Sheppard is known to win in bunches, and just last week became the World of Outlaws all-time winningest driver behind the wheel of his family-owned No. B5. While Sheppard has won his share of major events, Sunday’s $30,000 triumph marks his richest since he won the $100,000 Dirt Track World Championship nearly two years ago. So when Sheppard looks at the glittering ledgers of Davenport and Madden, there’s a pressing desire of keeping up with the Joneses.

“One hundred percent,” Sheppard said. “Those guys (Madden and Davenport) have been the class of the field for quite a while this year so far. That’s part of why we switched to the Lucas deal so we can race against those type of guys more and race these big races, and get better at these big, long races, because we want to win races like Knoxville and Eldora. To be able to do those and win those, you’ve got to race those races. I feel like our long game is pretty good right now. So we’ll keep working on that and try to make it better.”

Sheppard’s historic WoO victory at his home track, Jacksonville (Ill.) Speedway, revitalized his drive to bask in the midst of special atmospheres, even if he didn’t anticipate it.

“Don’t get me wrong, the record is awesome, but I didn’t even think about it until the feature was over, to be honest with you,” said Sheppard, who in the moments of reflection realized depths of what he had accomplished.

Ultimately, it’s the spark to kindling equally great achievements, like more crown jewels, more money won — and perhaps his first Lucas Oil championship.

“I would have been disappointed (in hindsight) if I didn’t win that (at Jacksonville) to be honest,” Sheppard said. “To get the win, it really lit a fire under me because I want to win every night, if we can.

“To do that, then to have a decent weekend like we had, I feel like our weekend was solid.

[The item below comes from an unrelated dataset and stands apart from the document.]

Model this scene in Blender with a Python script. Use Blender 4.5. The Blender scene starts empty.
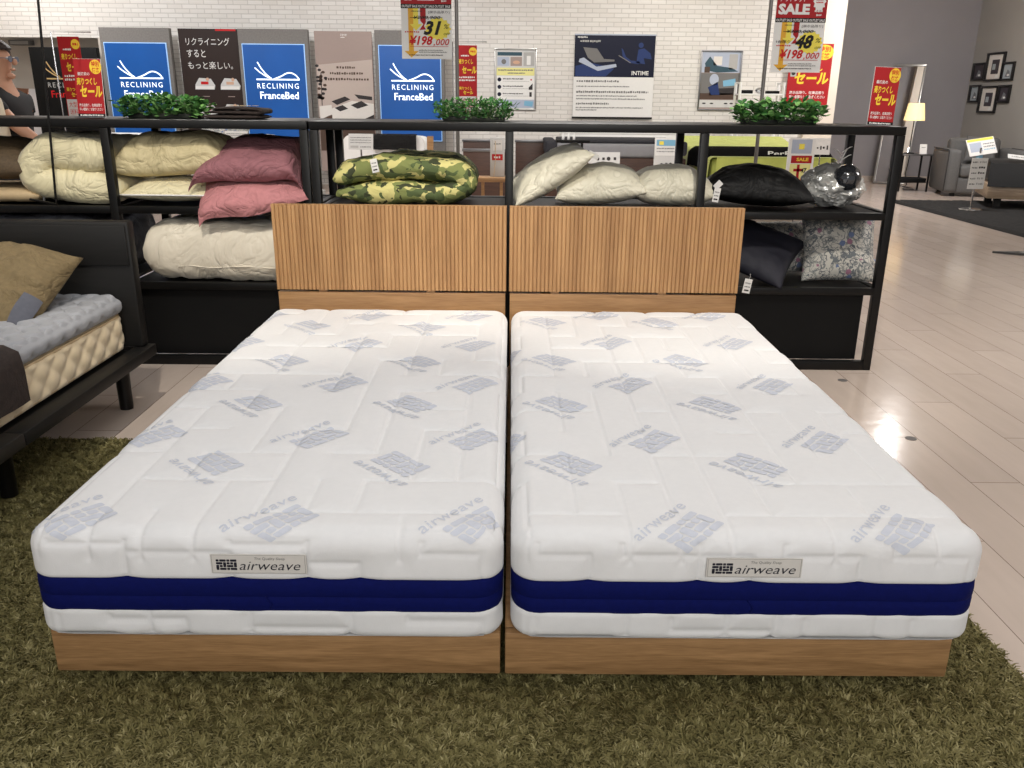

Obviously, it’s not where we want to be. But we busted our tails all weekend, and this is the end result of that hard work. We just need to capitalize on this and keep it rolling, keep trying to work with what we have here and make it better. I think Mark and the guys are on board with that and ready to get rolling these next couple months. We’re excited.”

Sheppard tacked on 40 points over the weekend, too, carrying a 55-point lead on Tim McCreadie heading to series races in his Midwest wheelhouse. That starts Wednesday at Davenport (Iowa) Speedway, a track where Sheppard has won four times the past two years. With the World of Outlaws record stashed away along with his most lucrative victory since joining the Lucas Oil Series tour, it’s onto the next significant accomplishment.

“It’s tightening up for sure,” Sheppard said of the points battle with McCreadie and other series challengers. “Mark and the guys are working really hard. We should be able to do it, I think. I felt really comfortable right there. This is a tough sport. Everybody knows it. It’s very up and down. One week, you’re on top of the world. The next week you’re wondering what the hell you did wrong to mess it up from last week.

“I think we have a really good setup here that we can go and race with, tune on a little bit, and just really make some good laps and have some consistency again. That’s going to be our goal for the next couple months, to have some consistency. I say it all the time, with consistency, the wins will come. We have to start rattling off some podium runs, sprinkle some wins in there, and we should be all right.

“We’re just super-excited for these next few months. We’re just super-appreciative for all the money that’s on the line the next, really, the rest of the year. I just want all the series and everybody to know how grateful us drivers are to be able to race for that kind of money. Lord knows we all (complain) about a lot of things, but at the end of the day, we’re super-excited.”